### Work required
Make an exact copy of the listing below.

### Given data
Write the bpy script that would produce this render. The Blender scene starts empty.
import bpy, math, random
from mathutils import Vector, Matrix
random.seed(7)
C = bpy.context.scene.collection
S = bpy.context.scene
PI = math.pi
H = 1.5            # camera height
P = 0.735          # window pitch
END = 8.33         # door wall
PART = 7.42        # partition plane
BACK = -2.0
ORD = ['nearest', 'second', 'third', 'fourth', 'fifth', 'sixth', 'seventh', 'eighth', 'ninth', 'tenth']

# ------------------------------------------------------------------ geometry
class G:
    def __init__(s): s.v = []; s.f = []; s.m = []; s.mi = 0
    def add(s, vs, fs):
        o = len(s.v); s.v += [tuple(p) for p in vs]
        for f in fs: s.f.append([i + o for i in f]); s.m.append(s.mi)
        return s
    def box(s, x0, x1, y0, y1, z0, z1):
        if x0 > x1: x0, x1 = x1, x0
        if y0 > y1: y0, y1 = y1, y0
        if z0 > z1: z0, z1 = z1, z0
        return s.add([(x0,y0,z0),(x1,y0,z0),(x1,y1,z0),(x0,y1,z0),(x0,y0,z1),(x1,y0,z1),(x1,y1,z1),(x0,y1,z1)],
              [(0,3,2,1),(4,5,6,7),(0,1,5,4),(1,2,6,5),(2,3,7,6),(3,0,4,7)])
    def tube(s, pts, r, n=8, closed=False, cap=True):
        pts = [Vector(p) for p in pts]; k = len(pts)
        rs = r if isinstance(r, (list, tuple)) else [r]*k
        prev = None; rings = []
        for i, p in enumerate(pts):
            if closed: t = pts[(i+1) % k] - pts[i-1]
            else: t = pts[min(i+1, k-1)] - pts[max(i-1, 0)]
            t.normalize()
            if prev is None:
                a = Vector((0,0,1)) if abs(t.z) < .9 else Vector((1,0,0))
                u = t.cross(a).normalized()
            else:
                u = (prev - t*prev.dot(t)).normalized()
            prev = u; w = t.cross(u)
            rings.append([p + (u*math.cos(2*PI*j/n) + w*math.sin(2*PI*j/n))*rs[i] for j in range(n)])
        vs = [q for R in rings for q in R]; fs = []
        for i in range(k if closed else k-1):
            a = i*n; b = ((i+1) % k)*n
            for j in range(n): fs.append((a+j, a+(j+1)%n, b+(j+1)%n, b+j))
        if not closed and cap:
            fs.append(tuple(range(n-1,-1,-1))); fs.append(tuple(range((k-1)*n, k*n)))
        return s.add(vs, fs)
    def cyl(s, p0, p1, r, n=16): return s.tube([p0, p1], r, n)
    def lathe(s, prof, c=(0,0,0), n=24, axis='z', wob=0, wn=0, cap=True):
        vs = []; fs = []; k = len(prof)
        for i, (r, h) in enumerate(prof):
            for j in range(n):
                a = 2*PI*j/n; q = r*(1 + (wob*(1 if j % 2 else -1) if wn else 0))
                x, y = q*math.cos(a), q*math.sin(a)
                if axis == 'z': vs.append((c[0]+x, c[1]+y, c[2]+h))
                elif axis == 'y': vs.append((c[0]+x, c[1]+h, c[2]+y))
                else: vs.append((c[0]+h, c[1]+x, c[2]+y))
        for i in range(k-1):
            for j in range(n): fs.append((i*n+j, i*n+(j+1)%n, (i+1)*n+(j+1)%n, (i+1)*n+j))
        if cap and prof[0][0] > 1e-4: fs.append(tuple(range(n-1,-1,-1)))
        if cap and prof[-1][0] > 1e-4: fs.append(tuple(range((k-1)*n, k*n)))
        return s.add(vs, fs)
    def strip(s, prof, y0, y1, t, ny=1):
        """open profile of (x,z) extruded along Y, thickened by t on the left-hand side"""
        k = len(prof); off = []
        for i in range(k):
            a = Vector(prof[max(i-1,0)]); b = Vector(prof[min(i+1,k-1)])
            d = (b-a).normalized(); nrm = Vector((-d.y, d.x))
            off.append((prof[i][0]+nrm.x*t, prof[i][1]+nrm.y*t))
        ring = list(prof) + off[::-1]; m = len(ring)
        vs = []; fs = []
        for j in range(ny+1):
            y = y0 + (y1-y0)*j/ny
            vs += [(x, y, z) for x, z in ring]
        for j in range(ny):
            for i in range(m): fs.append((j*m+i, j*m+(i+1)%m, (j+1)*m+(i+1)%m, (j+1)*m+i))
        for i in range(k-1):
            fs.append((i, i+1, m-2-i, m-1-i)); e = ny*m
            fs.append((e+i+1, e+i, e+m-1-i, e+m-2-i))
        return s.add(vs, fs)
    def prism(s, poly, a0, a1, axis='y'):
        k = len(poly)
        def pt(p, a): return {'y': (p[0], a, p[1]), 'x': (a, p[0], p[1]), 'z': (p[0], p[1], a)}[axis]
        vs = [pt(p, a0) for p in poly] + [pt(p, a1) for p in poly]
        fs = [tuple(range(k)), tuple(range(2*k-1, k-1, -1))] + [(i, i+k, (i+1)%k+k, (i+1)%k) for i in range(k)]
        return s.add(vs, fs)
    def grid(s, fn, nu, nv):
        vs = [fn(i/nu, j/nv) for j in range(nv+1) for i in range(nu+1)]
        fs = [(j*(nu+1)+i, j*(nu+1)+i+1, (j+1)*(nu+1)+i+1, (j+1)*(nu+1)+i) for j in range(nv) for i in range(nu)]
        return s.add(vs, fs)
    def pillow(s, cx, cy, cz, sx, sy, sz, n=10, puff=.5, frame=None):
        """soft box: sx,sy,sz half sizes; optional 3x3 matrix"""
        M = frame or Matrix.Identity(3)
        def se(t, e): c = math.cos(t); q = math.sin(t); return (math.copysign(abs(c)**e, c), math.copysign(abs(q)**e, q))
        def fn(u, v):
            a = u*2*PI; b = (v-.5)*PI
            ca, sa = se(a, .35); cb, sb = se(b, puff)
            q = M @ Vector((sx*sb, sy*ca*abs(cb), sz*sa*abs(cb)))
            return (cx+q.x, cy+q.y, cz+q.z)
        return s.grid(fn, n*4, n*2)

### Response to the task
Write the bpy script that would produce this render. The Blender scene starts empty.
import bpy, math, random
from mathutils import Vector, Matrix
random.seed(7)
C = bpy.context.scene.collection
S = bpy.context.scene
PI = math.pi
H = 1.5            # camera height
P = 0.735          # window pitch
END = 8.33         # door wall
PART = 7.42        # partition plane
BACK = -2.0
ORD = ['nearest', 'second', 'third', 'fourth', 'fifth', 'sixth', 'seventh', 'eighth', 'ninth', 'tenth']

# ------------------------------------------------------------------ geometry
class G:
    def __init__(s): s.v = []; s.f = []; s.m = []; s.mi = 0
    def add(s, vs, fs):
        o = len(s.v); s.v += [tuple(p) for p in vs]
        for f in fs: s.f.append([i + o for i in f]); s.m.append(s.mi)
        return s
    def box(s, x0, x1, y0, y1, z0, z1):
        if x0 > x1: x0, x1 = x1, x0
        if y0 > y1: y0, y1 = y1, y0
        if z0 > z1: z0, z1 = z1, z0
        return s.add([(x0,y0,z0),(x1,y0,z0),(x1,y1,z0),(x0,y1,z0),(x0,y0,z1),(x1,y0,z1),(x1,y1,z1),(x0,y1,z1)],
              [(0,3,2,1),(4,5,6,7),(0,1,5,4),(1,2,6,5),(2,3,7,6),(3,0,4,7)])
    def tube(s, pts, r, n=8, closed=False, cap=True):
        pts = [Vector(p) for p in pts]; k = len(pts)
        rs = r if isinstance(r, (list, tuple)) else [r]*k
        prev = None; rings = []
        for i, p in enumerate(pts):
            if closed: t = pts[(i+1) % k] - pts[i-1]
            else: t = pts[min(i+1, k-1)] - pts[max(i-1, 0)]
            t.normalize()
            if prev is None:
                a = Vector((0,0,1)) if abs(t.z) < .9 else Vector((1,0,0))
                u = t.cross(a).normalized()
            else:
                u = (prev - t*prev.dot(t)).normalized()
            prev = u; w = t.cross(u)
            rings.append([p + (u*math.cos(2*PI*j/n) + w*math.sin(2*PI*j/n))*rs[i] for j in range(n)])
        vs = [q for R in rings for q in R]; fs = []
        for i in range(k if closed else k-1):
            a = i*n; b = ((i+1) % k)*n
            for j in range(n): fs.append((a+j, a+(j+1)%n, b+(j+1)%n, b+j))
        if not closed and cap:
            fs.append(tuple(range(n-1,-1,-1))); fs.append(tuple(range((k-1)*n, k*n)))
        return s.add(vs, fs)
    def cyl(s, p0, p1, r, n=16): return s.tube([p0, p1], r, n)
    def lathe(s, prof, c=(0,0,0), n=24, axis='z', wob=0, wn=0, cap=True):
        vs = []; fs = []; k = len(prof)
        for i, (r, h) in enumerate(prof):
            for j in range(n):
                a = 2*PI*j/n; q = r*(1 + (wob*(1 if j % 2 else -1) if wn else 0))
                x, y = q*math.cos(a), q*math.sin(a)
                if axis == 'z': vs.append((c[0]+x, c[1]+y, c[2]+h))
                elif axis == 'y': vs.append((c[0]+x, c[1]+h, c[2]+y))
                else: vs.append((c[0]+h, c[1]+x, c[2]+y))
        for i in range(k-1):
            for j in range(n): fs.append((i*n+j, i*n+(j+1)%n, (i+1)*n+(j+1)%n, (i+1)*n+j))
        if cap and prof[0][0] > 1e-4: fs.append(tuple(range(n-1,-1,-1)))
        if cap and prof[-1][0] > 1e-4: fs.append(tuple(range((k-1)*n, k*n)))
        return s.add(vs, fs)
    def strip(s, prof, y0, y1, t, ny=1):
        """open profile of (x,z) extruded along Y, thickened by t on the left-hand side"""
        k = len(prof); off = []
        for i in range(k):
            a = Vector(prof[max(i-1,0)]); b = Vector(prof[min(i+1,k-1)])
            d = (b-a).normalized(); nrm = Vector((-d.y, d.x))
            off.append((prof[i][0]+nrm.x*t, prof[i][1]+nrm.y*t))
        ring = list(prof) + off[::-1]; m = len(ring)
        vs = []; fs = []
        for j in range(ny+1):
            y = y0 + (y1-y0)*j/ny
            vs += [(x, y, z) for x, z in ring]
        for j in range(ny):
            for i in range(m): fs.append((j*m+i, j*m+(i+1)%m, (j+1)*m+(i+1)%m, (j+1)*m+i))
        for i in range(k-1):
            fs.append((i, i+1, m-2-i, m-1-i)); e = ny*m
            fs.append((e+i+1, e+i, e+m-1-i, e+m-2-i))
        return s.add(vs, fs)
    def prism(s, poly, a0, a1, axis='y'):
        k = len(poly)
        def pt(p, a): return {'y': (p[0], a, p[1]), 'x': (a, p[0], p[1]), 'z': (p[0], p[1], a)}[axis]
        vs = [pt(p, a0) for p in poly] + [pt(p, a1) for p in poly]
        fs = [tuple(range(k)), tuple(range(2*k-1, k-1, -1))] + [(i, i+k, (i+1)%k+k, (i+1)%k) for i in range(k)]
        return s.add(vs, fs)
    def grid(s, fn, nu, nv):
        vs = [fn(i/nu, j/nv) for j in range(nv+1) for i in range(nu+1)]
        fs = [(j*(nu+1)+i, j*(nu+1)+i+1, (j+1)*(nu+1)+i+1, (j+1)*(nu+1)+i) for j in range(nv) for i in range(nu)]
        return s.add(vs, fs)
    def pillow(s, cx, cy, cz, sx, sy, sz, n=10, puff=.5, frame=None):
        """soft box: sx,sy,sz half sizes; optional 3x3 matrix"""
        M = frame or Matrix.Identity(3)
        def se(t, e): c = math.cos(t); q = math.sin(t); return (math.copysign(abs(c)**e, c), math.copysign(abs(q)**e, q))
        def fn(u, v):
            a = u*2*PI; b = (v-.5)*PI
            ca, sa = se(a, .35); cb, sb = se(b, puff)
            q = M @ Vector((sx*sb, sy*ca*abs(cb), sz*sa*abs(cb)))
            return (cx+q.x, cy+q.y, cz+q.z)
        return s.grid(fn, n*4, n*2)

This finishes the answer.